Isso porque o tratamento é demorado, já que o dependente, na maior parte das vezes, usa não somente o crack, como também o álcool e a maconha.
Qualidade de vida nas escolas
Para ensinar crianças e adolescentes a terem amor pela vida e, assim, recusarem qualquer oferta de bebidas ou drogas, Divinópolis implantará no ano que vem o Programa de Qualidade de Vida Amor Exigente – PQVAE –, que vem funcionando em São Paulo com ótimos resultados. O objetivo macro é interferir numa mudança de cultura para começar a tão importante sensibilização contra o crack e as drogas como um todo. Mais importante ainda é a criação de uma cultura de acolhimento.
- Por que o usuário de drogas fica na rua tanto tempo? Para ficar perto da droga, porque o crack só faz efeito por dez minutos, ou seja, ele é escravo de uma pedra e não tem para onde ir - frisou.
Na visão de Adriano, muitas vezes, a última opção da pessoa seja usar a droga para ser feliz. Mas, quando há um acolhimento e um bom tratamento, o olhar da população muda e, assim, o dependente ganha mais força para buscar outras alternativas de felicidade.
Políticas públicas
Já existem diversos programas de combate às drogas na Polícia Militar que funcionam como um alerta para as famílias e, principalmente, para os jovens. O mais conhecido é o Programa de Erradicação às Drogas – Proerd –, que ensina a dizer não desde o oferecimento de bebidas alcoólicas. Essa ação é acompanhada ainda pela Patrulha Escolar, Novo Rumo, Arte e Vida, e constantes palestras realizadas no Quartel.
- Realizamos essas ações para informar sobre os perigos dessas drogas e de que forma a criança pode se proteger delas - informou o comandante do 23o Batalhão da Polícia Militar, tenente-coronel Júlio Teodoro dos Santos.
Há ainda ações repreensivas de busca e apreensão, mas o comandante acredita que elas só serão verdadeiramente eficazes quando o usuário perceber que o tratamento é a melhor opção.
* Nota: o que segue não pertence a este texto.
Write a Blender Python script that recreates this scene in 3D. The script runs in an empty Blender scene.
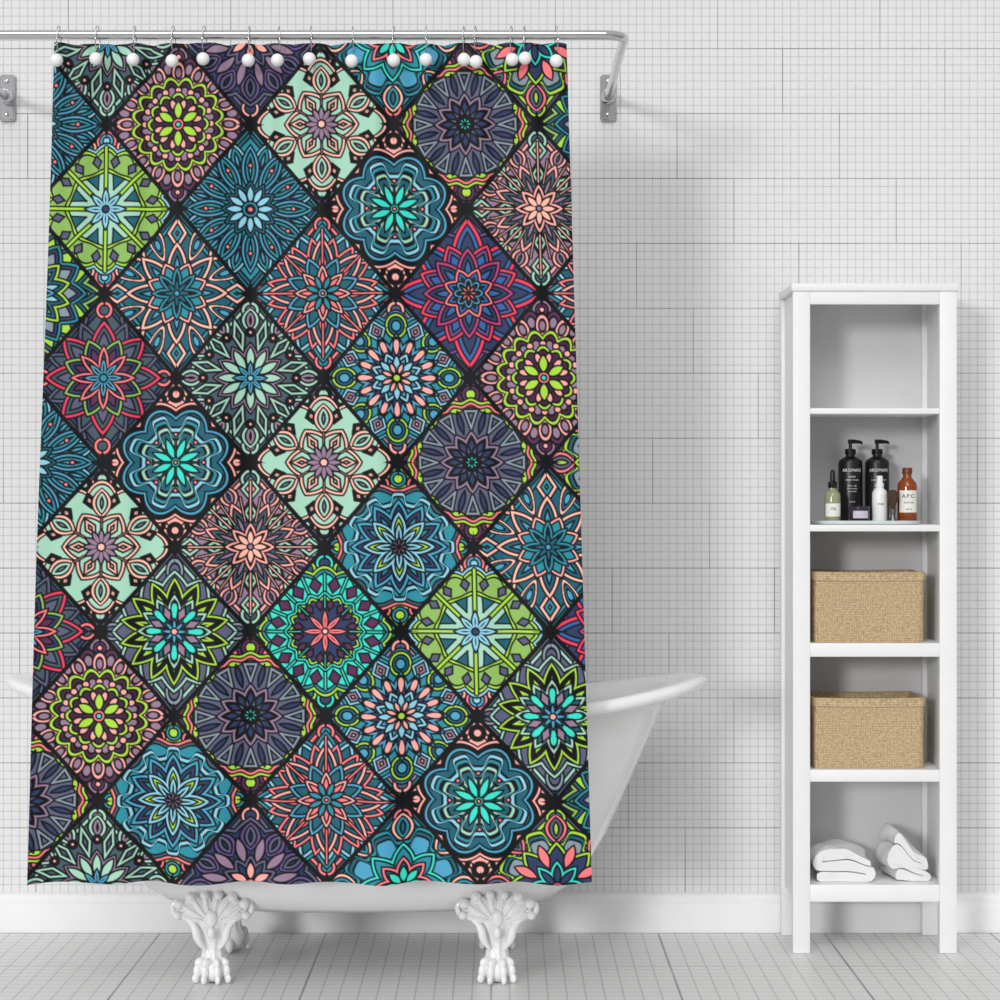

Para ajudar nessas ações, estão começando a ser implantadas políticas públicas contra as drogas, desde a criação da secretaria, em março deste ano. As primeiras ações são aprovar uma lei municipal que amplie o crédito na secretaria, para que possam ser efetivados alguns planos, e ainda elaborar um diagnóstico completo das 12 comunidades terapêuticas de Divinópolis. Esse estudo começa a ser realizado nesta semana, com o apoio da Funedi UEMG. Tendo em mãos esse relatório, será possível criar modos de interferir nas internações e ajudar na renda desses locais.
- Prevenção é a pessoa ter aonde ir, tratamento é manter as portas abertas - lembra Adriano. Por isso, ele acredita ser tão importante esse diagnóstico, para que o tratamento seja facilitado.
- Nessa luta contra as drogas, nada sozinho é eficaz - finalizou Adriano.